Co3 Systems, a maker of software that helps organizations prepare, assess, manage, and report on privacy breaches and security incidents, has expanded its Privacy Module with new coverage for privacy regulations in the European Union (EU).
Co3 Systems’ customers can now easily navigate the vast differences in the definition, regulation and communication of data breaches involving Personally Identifiable Information (PII) across the U.S. and the EU, the company said in an announcement on Tuesday.
New support for the EU adds to existing support for U.S. and Canadian privacy breach regulations, which the company updates on an ongoing basis.
“Privacy has the potential to be a new ‘Cold War’ between the U.S. and the EU,” said Larry Ponemon, chairman and founder of the Ponemon Institute. “There are massive differences in economic and philosophical approaches to PII that put any organization that does business internationally at risk of substantial fines and loss of revenue, should they not comply with the letter of the laws.”
Co3’s Gant Redmon, an ongoing SecurityWeek Expert Contributor, has written several columns on the diverse and dynamic landscape, including the differences in the definitions of PII between the U.S. and the EU and the EU fears around the privacy implications of the Patriot Act.
The new coverage will help customers across three major areas, Co3 says, including:
· PII Definition and Identification: While U.S. breach laws tend to have very specific and tangible data elements that make up PII (Social Security numbers, credit cards, etc.) The EU definition is much broader, often defined as “information relating to an identified or identifiable individual.” Consideration is also given to data elements that are referred to in the EU as “Special Categories of Data” and include information like religious/philosophical beliefs, trade union memberships, racial/ethnic origin, health or sex life, and criminal activity.

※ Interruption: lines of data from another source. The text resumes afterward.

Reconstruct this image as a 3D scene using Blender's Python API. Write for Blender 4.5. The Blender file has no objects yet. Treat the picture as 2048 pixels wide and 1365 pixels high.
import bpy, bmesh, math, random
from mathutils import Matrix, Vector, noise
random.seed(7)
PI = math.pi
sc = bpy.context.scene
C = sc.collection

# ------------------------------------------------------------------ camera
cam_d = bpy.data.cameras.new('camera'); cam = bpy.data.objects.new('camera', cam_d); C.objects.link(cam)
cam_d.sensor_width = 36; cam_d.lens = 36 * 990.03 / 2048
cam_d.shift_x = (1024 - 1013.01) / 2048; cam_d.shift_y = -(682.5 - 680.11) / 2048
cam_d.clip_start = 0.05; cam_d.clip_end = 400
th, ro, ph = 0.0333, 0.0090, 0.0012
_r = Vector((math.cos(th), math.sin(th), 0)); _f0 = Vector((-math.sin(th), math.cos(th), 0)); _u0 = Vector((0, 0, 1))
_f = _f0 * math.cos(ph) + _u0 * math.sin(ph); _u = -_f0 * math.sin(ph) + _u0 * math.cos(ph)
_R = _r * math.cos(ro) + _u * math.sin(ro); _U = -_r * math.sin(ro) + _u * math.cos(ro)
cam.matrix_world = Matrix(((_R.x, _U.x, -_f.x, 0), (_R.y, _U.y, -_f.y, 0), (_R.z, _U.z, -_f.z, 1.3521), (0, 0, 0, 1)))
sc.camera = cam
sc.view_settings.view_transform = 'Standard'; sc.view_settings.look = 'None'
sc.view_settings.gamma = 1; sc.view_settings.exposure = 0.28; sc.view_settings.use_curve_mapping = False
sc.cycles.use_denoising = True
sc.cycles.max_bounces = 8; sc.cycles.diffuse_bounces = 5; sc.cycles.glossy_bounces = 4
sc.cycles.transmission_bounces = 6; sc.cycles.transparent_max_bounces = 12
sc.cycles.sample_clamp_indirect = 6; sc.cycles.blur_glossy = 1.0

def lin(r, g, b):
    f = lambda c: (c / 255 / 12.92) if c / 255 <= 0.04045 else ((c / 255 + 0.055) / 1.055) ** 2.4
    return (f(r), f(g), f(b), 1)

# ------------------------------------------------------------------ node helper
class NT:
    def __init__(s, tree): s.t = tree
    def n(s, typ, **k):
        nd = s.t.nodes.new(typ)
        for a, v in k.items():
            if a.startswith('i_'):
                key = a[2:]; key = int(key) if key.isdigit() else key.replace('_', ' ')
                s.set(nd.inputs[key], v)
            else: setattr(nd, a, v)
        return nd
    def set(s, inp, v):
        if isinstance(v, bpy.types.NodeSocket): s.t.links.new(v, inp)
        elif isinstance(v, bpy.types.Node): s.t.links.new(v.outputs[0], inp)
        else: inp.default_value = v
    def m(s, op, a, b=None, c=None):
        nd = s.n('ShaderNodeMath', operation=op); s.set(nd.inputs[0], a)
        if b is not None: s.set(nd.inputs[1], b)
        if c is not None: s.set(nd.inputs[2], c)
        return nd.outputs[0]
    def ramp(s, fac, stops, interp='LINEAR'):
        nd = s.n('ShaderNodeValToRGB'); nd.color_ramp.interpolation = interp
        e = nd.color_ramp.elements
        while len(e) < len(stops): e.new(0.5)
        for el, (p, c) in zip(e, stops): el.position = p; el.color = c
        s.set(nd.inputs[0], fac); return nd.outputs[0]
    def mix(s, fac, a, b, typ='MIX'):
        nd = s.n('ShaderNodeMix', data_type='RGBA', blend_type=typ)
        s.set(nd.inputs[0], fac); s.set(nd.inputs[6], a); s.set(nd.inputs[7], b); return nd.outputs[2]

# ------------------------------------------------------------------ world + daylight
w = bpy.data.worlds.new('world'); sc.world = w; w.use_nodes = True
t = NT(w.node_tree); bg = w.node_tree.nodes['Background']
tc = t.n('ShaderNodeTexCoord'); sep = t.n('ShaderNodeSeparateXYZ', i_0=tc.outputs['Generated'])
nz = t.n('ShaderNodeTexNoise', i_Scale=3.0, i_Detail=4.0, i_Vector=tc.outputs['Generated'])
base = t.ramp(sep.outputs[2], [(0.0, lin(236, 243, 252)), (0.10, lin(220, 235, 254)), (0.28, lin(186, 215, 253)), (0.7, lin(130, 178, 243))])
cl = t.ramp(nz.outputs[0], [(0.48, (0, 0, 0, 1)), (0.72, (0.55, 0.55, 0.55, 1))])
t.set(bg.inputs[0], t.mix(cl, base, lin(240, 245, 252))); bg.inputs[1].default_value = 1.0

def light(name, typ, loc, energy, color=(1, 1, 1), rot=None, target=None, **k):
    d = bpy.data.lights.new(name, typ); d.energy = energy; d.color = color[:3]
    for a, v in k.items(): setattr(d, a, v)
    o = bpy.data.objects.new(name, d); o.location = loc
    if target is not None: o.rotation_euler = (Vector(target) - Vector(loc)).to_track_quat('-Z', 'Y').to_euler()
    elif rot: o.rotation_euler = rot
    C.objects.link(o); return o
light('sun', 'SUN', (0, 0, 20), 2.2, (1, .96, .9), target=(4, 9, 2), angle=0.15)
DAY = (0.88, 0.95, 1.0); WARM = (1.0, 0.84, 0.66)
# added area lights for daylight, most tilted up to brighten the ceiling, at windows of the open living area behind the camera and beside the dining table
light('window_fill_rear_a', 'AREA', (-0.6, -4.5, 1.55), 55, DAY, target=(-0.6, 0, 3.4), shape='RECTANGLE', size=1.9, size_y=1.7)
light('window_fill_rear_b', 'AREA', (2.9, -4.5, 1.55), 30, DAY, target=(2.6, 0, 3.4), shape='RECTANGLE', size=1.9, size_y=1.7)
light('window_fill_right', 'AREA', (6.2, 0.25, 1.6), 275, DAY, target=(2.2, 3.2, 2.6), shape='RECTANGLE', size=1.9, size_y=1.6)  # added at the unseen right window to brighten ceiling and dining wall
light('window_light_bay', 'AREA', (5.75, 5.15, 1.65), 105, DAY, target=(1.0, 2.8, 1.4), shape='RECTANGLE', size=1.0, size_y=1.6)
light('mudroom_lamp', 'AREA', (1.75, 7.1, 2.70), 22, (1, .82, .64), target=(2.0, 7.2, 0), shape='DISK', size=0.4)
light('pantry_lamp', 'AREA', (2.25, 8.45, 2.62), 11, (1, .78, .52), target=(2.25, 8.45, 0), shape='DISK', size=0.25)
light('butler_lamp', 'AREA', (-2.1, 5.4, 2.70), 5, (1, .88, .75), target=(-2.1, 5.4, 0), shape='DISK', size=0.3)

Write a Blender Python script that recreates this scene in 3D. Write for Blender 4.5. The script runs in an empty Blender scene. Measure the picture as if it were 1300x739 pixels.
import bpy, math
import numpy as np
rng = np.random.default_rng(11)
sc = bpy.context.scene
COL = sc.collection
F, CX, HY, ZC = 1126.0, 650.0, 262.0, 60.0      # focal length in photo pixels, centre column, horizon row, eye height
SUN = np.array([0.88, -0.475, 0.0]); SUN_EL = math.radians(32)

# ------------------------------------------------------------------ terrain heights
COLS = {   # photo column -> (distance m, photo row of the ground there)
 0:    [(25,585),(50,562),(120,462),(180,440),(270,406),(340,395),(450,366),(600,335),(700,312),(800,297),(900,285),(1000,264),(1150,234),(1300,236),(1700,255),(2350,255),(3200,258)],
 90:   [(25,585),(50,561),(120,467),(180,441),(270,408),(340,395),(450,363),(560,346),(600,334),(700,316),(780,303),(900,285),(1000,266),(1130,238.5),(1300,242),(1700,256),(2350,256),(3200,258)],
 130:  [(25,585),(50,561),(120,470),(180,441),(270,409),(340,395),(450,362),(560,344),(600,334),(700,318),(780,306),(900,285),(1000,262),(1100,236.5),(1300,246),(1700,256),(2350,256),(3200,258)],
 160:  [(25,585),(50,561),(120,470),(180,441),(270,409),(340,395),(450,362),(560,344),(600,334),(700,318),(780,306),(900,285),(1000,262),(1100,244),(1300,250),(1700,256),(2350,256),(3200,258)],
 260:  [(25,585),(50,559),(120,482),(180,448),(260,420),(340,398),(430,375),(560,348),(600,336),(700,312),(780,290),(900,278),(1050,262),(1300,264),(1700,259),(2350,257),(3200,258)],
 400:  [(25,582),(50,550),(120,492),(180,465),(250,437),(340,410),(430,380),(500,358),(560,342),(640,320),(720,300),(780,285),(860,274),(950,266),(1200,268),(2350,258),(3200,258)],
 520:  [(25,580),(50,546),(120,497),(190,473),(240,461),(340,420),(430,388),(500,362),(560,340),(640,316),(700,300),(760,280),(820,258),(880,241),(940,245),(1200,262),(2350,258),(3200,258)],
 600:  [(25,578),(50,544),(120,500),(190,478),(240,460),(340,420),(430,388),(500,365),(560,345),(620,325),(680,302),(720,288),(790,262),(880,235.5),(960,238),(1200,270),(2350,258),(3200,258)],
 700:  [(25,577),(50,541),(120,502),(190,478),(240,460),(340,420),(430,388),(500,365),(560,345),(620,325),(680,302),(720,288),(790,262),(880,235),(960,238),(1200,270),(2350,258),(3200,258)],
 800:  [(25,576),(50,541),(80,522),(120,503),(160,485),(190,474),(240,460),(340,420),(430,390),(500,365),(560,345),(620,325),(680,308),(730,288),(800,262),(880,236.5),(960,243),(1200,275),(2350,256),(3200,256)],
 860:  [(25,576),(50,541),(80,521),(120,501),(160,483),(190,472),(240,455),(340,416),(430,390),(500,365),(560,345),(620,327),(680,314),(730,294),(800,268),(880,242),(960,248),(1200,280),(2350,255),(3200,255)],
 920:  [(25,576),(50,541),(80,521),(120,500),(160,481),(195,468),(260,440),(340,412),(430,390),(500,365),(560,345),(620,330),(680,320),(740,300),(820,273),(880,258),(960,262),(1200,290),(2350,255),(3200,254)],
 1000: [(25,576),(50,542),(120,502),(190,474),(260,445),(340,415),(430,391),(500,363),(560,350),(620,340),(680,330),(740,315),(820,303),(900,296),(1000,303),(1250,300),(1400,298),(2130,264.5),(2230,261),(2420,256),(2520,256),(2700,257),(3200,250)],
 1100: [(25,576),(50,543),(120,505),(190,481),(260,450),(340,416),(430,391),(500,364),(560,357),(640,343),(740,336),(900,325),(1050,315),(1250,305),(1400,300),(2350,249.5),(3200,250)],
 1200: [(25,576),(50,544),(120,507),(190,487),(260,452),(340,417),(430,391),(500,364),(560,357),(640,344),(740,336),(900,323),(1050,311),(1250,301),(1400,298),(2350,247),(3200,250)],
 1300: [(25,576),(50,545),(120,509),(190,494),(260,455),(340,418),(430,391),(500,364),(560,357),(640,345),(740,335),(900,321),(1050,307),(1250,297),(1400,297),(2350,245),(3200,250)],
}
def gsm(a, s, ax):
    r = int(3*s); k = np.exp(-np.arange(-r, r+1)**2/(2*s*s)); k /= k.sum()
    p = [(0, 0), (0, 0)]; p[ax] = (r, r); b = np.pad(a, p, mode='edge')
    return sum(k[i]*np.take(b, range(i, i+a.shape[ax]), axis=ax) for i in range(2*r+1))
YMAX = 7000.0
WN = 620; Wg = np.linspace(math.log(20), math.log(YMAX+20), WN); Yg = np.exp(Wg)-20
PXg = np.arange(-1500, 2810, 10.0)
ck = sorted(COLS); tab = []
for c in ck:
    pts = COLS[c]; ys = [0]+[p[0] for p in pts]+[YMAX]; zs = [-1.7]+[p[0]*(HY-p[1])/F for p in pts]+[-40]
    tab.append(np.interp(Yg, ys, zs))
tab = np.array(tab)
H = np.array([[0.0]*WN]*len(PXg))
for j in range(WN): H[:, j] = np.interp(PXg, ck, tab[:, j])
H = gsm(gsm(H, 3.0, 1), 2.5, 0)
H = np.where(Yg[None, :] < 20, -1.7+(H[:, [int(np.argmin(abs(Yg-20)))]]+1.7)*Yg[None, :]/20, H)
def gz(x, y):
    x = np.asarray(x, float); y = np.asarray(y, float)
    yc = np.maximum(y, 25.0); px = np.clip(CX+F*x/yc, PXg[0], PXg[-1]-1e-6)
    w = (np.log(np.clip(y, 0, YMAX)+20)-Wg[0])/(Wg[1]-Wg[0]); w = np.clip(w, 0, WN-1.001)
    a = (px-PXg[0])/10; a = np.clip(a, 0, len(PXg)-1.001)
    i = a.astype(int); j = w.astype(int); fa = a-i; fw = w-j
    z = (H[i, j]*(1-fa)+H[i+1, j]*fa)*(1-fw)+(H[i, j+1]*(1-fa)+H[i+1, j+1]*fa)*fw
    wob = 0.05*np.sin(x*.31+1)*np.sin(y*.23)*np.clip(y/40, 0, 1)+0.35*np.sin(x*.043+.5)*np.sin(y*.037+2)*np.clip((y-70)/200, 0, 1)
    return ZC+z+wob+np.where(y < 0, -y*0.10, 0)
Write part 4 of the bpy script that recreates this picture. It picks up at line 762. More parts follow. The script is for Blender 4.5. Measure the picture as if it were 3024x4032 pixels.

· Regulatory Reporting Triggers and Responsibility: While U.S. breach laws primarily depend on the state of residence of the affected consumer, EU regulations relate more to where the office of the data controller is established or where processing takes place. This can make it very difficult for U.S. companies with offices in Europe to determine whether or not a breach needs to be reported, and timing can be equally as vague, with phrasing such as “as soon as the data controller becomes aware” of the incident (Ireland) or “the competent supervisory authority shall be notified without delay” (Germany).
· Non-regulatory Breach Communications: Some countries do not require notification expressly by a regulation, but highly recommend the practice from within their own Data Protection Authority. In those countries, notification can be viewed as an effort to reduce the risk of harm to individuals by allowing them to take proper precautions. This is the case in Denmark, Ireland and the UK. There have been court cases in Denmark where the interpretation leans to the side of treating it as a legal requirement.
“The U.S. and European systems of privacy regulations are quite complex in their own right. Trying to span both is made more complex as each has a fundamental difference on the definition of privacy,” said John Bruce, CEO at Co3 Systems. “The cost and uncertainty that this environment creates can be a severe impediment to international business growth. Co3 offers a way to reduce this complexity and completely automate the process of preparing for, and ultimately managing breaches and their business impact, independent of territorial wrinkles that arise each day as regulations and guidance evolve.”
Co3 also provides customers with a knowledgebase of regulations and best practices maintained by Co3 experts and Co3 customers.
The new features are accessible to Co3 Privacy Module customers at no additional cost, the company said.